10 June 2015

Is Destroying A House To Capture A Shoplifter A Taking?

In Greenwood Village, Colorado, earlier this month, a police SWAT team destroyed a random house that an armed shoplifter had taken refuge in, ending a twenty-hour standoff.  No one else was inside the house.  The shoplifter did not have some huge stash of ammunition in reserve.  The owner of the house had absolutely nothing to do with the situation except that the shoplifter ducked into it.

If the police action was unreasonable (and surely it was, although a court might say otherwise), then the police may have violated the homeowner's civil rights, entitling him to monetary relief.  But, because it is unlikely that a court has determined that this exact course of conduct is unreasonable, it is more likely than not that the police would have qualified immunity from liability for their actions, and hence might not be liable for a civil rights violation.

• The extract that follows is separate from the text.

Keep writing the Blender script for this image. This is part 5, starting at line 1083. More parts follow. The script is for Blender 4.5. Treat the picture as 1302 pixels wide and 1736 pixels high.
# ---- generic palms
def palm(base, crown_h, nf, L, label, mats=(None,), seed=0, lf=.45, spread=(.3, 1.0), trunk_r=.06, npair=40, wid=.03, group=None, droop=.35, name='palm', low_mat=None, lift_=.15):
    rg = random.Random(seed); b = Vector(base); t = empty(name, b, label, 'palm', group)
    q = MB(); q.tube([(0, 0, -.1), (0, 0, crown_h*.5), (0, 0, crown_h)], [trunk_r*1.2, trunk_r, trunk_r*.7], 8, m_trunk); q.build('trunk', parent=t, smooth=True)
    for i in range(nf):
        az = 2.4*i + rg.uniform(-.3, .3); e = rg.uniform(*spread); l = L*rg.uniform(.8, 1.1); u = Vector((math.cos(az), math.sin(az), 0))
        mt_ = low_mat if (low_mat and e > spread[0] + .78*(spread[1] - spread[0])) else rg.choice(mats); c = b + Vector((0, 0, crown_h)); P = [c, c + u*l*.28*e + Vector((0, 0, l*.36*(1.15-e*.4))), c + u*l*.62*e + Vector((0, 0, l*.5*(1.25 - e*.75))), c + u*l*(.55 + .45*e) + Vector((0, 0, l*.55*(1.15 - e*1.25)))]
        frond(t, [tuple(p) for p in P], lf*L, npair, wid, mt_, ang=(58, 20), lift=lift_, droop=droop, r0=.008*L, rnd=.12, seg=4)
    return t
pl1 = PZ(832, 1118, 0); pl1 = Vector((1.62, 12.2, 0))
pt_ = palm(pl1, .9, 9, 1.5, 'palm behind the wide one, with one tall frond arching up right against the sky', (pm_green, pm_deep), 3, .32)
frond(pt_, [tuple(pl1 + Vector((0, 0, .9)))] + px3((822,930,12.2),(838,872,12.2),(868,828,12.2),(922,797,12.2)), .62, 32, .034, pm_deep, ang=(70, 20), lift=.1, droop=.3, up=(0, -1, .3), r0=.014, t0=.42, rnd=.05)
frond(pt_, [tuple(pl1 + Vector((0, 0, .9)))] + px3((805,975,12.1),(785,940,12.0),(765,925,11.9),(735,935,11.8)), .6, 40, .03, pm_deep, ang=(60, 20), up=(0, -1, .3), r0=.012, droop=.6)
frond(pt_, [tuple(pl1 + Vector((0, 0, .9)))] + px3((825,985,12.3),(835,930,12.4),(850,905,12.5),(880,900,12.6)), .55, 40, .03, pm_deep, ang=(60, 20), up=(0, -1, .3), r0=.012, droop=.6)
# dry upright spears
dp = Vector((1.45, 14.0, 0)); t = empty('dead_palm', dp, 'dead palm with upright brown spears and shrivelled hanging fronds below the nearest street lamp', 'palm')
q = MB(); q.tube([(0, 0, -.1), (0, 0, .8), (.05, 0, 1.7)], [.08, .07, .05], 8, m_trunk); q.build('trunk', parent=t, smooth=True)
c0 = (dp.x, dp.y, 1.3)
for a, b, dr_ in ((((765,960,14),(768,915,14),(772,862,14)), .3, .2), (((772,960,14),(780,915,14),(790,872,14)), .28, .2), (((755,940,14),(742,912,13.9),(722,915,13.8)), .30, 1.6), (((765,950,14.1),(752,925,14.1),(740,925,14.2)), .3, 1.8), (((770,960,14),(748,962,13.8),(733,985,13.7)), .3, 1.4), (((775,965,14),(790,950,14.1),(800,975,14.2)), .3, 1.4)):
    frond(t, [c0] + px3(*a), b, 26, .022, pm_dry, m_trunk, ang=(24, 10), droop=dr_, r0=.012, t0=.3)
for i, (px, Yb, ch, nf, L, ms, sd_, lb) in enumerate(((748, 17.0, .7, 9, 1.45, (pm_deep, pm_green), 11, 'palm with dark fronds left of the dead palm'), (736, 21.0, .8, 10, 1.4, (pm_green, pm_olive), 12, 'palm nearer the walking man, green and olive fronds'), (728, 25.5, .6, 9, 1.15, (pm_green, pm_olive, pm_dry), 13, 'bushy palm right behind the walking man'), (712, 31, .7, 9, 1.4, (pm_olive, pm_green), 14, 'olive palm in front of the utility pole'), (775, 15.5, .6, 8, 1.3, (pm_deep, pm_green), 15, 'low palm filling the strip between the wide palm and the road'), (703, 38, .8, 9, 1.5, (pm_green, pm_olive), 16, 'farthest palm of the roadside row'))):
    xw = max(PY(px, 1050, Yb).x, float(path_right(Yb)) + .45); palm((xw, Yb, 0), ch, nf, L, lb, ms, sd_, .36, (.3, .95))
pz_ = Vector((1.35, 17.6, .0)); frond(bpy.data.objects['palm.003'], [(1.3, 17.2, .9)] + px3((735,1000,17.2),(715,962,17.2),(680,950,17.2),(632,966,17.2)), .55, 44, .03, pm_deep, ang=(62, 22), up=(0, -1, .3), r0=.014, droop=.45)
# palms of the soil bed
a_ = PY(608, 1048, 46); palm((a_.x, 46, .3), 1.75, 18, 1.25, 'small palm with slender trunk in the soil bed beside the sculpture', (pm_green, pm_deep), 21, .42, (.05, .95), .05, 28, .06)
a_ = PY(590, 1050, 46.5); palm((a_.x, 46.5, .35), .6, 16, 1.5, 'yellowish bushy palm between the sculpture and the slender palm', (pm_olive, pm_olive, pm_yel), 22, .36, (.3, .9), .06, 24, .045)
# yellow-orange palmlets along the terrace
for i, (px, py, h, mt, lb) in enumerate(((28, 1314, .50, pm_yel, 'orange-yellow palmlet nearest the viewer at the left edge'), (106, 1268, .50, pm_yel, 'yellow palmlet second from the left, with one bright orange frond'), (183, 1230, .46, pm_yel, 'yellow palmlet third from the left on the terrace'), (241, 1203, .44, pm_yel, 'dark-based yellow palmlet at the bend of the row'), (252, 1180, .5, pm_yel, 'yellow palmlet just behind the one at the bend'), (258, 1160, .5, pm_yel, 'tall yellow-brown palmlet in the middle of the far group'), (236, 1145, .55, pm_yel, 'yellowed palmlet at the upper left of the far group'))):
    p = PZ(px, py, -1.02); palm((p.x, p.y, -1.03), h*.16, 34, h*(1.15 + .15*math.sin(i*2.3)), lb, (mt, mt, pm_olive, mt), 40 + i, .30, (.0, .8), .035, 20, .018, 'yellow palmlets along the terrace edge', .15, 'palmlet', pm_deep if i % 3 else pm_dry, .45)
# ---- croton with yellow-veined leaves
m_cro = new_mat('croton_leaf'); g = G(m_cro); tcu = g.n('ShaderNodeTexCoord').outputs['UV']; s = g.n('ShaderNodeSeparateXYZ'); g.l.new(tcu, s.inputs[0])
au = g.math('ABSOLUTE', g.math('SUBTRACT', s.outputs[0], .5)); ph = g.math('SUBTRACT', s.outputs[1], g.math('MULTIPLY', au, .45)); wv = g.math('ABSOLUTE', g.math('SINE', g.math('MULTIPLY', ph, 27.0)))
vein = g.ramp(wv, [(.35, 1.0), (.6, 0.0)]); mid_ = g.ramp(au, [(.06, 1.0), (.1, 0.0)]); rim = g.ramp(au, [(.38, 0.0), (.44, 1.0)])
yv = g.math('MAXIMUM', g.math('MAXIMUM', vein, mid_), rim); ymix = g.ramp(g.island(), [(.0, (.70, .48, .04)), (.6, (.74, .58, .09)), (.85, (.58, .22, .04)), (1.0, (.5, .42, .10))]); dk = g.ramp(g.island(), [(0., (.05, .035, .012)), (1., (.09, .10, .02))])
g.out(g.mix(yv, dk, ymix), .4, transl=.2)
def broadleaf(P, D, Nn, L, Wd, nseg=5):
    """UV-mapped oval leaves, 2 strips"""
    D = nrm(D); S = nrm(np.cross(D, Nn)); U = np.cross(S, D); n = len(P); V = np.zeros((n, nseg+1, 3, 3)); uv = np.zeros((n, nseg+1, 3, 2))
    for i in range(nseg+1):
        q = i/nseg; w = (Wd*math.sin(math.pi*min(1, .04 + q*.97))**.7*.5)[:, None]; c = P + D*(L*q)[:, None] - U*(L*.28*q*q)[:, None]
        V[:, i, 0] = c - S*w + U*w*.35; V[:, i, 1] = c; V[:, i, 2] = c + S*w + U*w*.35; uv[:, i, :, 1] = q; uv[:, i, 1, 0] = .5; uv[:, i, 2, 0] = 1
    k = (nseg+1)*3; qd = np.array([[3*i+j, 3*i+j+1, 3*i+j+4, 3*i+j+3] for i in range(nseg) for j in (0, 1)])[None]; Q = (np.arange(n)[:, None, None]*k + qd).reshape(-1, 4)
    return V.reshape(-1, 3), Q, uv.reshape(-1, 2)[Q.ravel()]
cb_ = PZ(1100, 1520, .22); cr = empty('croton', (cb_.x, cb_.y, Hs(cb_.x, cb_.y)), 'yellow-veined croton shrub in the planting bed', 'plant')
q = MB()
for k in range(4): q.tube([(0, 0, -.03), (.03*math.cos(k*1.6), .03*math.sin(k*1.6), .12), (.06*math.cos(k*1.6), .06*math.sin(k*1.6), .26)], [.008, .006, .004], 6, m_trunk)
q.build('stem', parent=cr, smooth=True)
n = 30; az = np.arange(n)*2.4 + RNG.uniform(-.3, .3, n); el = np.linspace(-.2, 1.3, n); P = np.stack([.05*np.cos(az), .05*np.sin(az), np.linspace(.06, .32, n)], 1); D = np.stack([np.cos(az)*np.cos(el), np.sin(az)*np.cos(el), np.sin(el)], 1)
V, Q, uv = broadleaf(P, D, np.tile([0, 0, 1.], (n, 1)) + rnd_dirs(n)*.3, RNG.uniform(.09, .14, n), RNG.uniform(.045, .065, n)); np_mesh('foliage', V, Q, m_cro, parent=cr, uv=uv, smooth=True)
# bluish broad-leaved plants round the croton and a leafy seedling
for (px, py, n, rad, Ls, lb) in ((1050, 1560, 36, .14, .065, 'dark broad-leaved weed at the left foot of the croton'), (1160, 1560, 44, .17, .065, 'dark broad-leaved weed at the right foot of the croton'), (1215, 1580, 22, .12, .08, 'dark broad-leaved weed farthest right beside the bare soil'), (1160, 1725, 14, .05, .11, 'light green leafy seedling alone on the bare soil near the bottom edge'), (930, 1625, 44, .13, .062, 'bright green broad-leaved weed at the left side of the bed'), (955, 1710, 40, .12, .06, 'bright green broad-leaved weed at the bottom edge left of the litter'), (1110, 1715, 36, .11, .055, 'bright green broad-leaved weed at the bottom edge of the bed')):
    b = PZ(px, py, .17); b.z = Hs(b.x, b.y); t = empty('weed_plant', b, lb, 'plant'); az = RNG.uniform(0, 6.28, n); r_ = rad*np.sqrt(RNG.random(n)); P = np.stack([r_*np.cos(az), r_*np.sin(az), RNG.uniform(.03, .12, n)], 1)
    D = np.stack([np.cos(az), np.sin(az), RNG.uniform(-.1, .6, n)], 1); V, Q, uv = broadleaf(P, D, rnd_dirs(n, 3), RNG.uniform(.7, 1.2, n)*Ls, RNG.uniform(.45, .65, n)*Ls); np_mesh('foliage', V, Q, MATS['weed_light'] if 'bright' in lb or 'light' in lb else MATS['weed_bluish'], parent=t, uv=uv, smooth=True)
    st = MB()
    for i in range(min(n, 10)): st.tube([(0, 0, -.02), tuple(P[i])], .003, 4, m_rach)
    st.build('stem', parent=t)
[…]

But, should that matter?  From the perspective of the homeowner, he suffered harm, at the hands of law enforcement, in a case when he was entirely innocent.  Shouldn't that qualify as a 5th Amendment taking, in which he would be entitled to relief from Greenwood Village itself, without having to sue the law enforcement officers involved, for the fair market value of the harm to his home.  Why should his insurance company have to bear any of that risk?

If the police want to destroy innocent people's property to capture fleeing minor to mid-level criminals, so be it, but they shouldn't be able to impose the harm to private property caused by their choice of tactics in innocent individuals.